Part of the problem with being an artist that is both world famous and also anonymous (or perhaps more accurately, pseudonymous) is that it presents a real challenge in protecting your work, should you choose to do so. Or at least one assumes; I am not a world famous anything, so I can’t speak definitively on the topic. But it seems to be a problem for Banksy, who has run into some trademark issues in the past that are undoubtedly harder to contest when you’re exerting so much effort to maintain a hidden identity.
Now he’s up against it yet again, this time losing a trademark case before the European Union Intellectual Property Office (EUIPO). Banksy had filed for a trademark for a work that is purportedly his, featuring a monkey wearing a sandwich board (you can see the work in question in the linked article, but rest assured anything involving a monkey is my idea of high art.) The filing was contested by a greeting card company called Full Colour Black, asserting that the creation in question was not distinctive.
It’s an assessment the EUIPO seems to agree with, as it has ruled Banksy’s trademark to be invalid. The rationale offered by the body is that the work was displayed in a public space, free for anyone to photograph, and to this point free for others to reproduce, points which Banksy argues shouldn’t be barriers to filing for trademark protection.
Here is where Banksy’s gonzo style comes back to haunt him, and where his ideology, such as it exists and is understood, seems to break down. It’s hard to exist outside the system while trying to make use of that system on the occasions that you see use for it. If you’re not going to work fully as other artists do, you can’t be surprised when you don’t get the same treatment and protection that artists typically enjoy.
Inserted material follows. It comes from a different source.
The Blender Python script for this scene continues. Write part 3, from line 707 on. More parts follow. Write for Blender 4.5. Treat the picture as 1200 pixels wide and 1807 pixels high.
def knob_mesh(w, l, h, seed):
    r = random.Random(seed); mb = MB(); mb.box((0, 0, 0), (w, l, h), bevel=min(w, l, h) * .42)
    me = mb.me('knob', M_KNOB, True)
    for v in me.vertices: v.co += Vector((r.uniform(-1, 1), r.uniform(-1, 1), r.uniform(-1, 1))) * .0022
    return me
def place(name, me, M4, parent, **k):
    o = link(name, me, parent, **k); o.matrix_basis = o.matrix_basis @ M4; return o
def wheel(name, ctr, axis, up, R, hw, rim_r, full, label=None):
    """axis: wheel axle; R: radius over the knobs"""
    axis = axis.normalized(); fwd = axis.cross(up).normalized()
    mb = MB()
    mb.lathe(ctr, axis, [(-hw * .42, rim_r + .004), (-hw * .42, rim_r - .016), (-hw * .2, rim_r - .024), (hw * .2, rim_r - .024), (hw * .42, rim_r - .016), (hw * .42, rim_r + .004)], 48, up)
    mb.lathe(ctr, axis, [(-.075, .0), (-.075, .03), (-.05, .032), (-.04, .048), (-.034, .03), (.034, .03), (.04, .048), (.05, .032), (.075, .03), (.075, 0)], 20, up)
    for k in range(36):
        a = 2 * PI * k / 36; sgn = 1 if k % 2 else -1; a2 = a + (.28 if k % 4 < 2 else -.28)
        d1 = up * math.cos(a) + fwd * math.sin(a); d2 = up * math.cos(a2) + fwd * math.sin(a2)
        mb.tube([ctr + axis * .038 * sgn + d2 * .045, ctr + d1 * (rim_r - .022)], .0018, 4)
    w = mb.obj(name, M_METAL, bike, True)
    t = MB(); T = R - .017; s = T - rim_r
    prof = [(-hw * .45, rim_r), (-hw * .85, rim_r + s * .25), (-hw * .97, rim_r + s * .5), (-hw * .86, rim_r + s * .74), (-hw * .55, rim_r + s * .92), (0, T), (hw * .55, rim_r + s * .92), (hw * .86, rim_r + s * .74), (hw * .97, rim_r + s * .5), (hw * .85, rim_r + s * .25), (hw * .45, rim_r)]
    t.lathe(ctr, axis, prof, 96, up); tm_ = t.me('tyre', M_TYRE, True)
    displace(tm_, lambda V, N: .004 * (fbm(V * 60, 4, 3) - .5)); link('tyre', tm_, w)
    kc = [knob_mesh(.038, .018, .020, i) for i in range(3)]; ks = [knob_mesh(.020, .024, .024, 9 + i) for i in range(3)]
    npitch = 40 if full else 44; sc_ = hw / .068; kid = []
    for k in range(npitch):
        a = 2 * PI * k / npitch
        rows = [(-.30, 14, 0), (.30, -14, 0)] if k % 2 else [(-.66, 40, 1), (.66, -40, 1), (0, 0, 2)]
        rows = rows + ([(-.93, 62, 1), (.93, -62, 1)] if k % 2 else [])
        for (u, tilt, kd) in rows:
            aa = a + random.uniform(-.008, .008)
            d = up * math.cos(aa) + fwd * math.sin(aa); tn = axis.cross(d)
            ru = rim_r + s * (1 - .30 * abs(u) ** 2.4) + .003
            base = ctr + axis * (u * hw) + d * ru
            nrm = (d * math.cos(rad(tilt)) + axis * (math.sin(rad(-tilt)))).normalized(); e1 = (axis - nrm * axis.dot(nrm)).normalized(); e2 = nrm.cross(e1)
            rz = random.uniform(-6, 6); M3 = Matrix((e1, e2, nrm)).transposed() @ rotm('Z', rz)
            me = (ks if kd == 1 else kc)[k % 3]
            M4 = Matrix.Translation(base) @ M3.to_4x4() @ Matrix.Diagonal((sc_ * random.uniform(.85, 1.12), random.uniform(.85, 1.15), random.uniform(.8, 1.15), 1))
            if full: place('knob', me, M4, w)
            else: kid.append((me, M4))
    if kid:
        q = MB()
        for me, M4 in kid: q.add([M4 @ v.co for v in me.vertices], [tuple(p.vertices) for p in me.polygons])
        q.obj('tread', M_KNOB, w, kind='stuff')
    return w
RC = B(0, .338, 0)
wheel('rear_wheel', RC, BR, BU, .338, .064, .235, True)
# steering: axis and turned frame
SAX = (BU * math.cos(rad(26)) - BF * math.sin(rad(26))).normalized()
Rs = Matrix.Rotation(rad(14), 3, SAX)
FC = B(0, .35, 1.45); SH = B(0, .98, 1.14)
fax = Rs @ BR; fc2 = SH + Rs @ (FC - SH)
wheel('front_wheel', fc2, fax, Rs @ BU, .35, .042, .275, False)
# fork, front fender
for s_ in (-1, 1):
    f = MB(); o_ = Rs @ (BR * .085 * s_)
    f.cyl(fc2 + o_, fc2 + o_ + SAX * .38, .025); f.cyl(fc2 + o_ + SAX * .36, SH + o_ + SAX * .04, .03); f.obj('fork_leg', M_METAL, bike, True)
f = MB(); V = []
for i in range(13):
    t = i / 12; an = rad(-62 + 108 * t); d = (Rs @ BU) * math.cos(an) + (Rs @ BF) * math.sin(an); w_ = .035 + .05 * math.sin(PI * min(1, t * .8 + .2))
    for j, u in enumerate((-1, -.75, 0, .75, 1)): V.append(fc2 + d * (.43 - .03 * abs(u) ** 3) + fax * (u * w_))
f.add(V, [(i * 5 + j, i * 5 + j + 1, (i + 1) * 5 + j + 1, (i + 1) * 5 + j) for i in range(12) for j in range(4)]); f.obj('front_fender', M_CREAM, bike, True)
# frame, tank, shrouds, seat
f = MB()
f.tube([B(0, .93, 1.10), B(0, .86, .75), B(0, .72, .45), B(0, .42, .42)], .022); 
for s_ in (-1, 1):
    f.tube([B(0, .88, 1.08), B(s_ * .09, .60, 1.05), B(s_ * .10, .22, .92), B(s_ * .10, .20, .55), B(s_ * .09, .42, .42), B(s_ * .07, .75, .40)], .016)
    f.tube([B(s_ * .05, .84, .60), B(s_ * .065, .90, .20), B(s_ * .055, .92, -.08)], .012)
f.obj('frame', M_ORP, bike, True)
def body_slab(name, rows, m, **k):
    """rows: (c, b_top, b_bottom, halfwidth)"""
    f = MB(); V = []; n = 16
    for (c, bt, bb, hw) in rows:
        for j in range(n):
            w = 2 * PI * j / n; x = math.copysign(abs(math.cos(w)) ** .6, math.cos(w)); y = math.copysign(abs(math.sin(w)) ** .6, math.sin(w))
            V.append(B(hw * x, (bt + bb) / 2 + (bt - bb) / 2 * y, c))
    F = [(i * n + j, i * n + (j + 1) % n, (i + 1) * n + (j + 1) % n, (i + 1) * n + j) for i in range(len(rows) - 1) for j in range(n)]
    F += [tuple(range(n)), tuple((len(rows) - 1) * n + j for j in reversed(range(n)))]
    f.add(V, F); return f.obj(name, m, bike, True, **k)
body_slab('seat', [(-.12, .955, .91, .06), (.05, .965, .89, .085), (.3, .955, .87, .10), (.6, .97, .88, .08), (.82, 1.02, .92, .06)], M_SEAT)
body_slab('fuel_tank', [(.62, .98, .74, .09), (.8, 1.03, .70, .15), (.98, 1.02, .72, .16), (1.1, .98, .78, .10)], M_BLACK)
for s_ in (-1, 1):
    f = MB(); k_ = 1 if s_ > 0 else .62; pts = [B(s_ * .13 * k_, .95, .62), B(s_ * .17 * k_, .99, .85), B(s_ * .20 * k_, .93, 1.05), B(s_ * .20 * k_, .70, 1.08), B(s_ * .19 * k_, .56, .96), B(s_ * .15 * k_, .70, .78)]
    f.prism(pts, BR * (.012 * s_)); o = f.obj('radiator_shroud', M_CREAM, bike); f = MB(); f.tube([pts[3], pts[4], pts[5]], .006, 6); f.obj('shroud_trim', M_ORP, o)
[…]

Which is a shame, both for Banksy and for those who enjoy art as a pure expressive exercise. It should be possible for someone to remain anonymous while controlling the art that they create, but the way things work makes it far more difficult to balance those interests. But such are the challenges presented to an artist that chooses to work as he does, as an anonymous figure using public spaces, either of which opens the door to commercial exploitation by others. It’s seemingly an uphill struggle, but it’s one that Banksy has managed for years now, so maybe he knows what he’s doing.